I wanted to make my own visuals, not based on anything; on anyone elses interpetation. After I read it I kind of agreed. it was a really sad story about a horse. But it also had some resounding parallels with modern day politics. I chose to keep the story as close to the actual descriptions of characters and scenes. I didn’t feel it was just a manifesto about communism, fascism…

Certainly as I worked through the visuals I tried to research each animal as far as breed and appearance, as Orwell had meant them to be. (Napoleon was a Berkshire Boar, while Snowball was a Middle White, a british landbreed)

From Wikipedia: Animal Farm is an allegorical novella by George Orwell, first published in England on 17 August 1945. According to Orwell, the book reflects events leading up to the Russian Revolution of 1917 and then on into the Stalinist era of the Soviet Union. Orwell, a democratic socialist, was a critic of Joseph Stalin and hostile to Moscow-directed Stalinism, an attitude that was critically shaped by his experiences during the Spanish Civil War. The Soviet Union, he believed, had become a brutal dictatorship, built upon a cult of personality and enforced by a reign of terror.

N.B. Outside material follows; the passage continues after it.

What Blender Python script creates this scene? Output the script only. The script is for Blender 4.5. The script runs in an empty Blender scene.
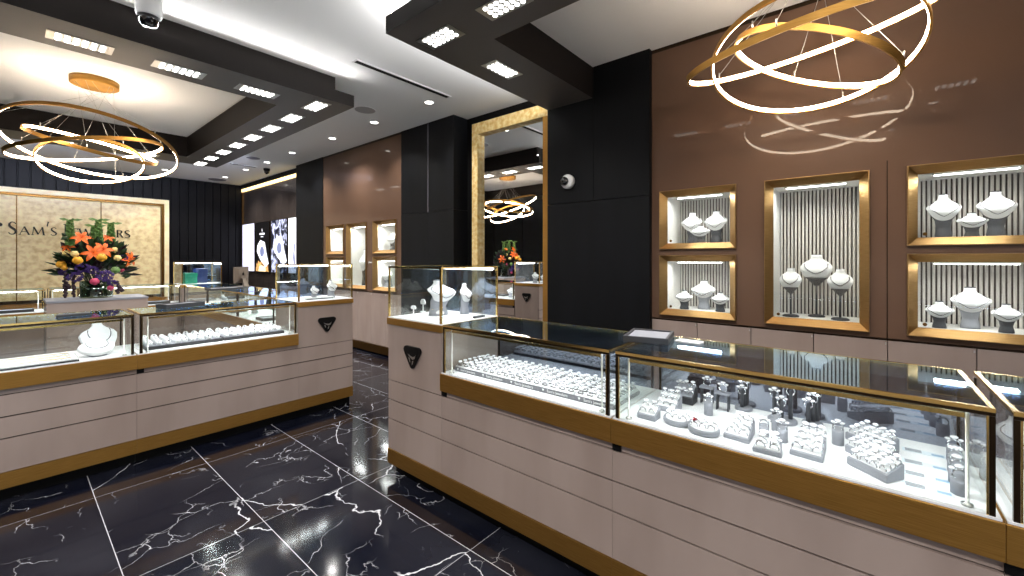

Orwell described Animal Farm as a satirical tale against Stalin, he wrote that Animal Farm was the first book in which he tried, with full consciousness of what he was doing, "to fuse political purpose and artistic purpose into one whole". 

Forest acted as my editor in trying to help me stay on target with the text and descriptions of scenes. I ended up doing 10 color illustrations and 10 chapter heads as well. Can’t wait to see the finished books, so far we have only seen a mock up for advertising. There will be a limited 1,200 copies available through Easton Press. All signed and beautifully embellished gold and leather covers.The illustrations will be hand-mounted into the book as they were in the limited first editions of Rackham and Dulac from the early 1900s.

Many thanks to Easton Press and art director Michael Hendricks.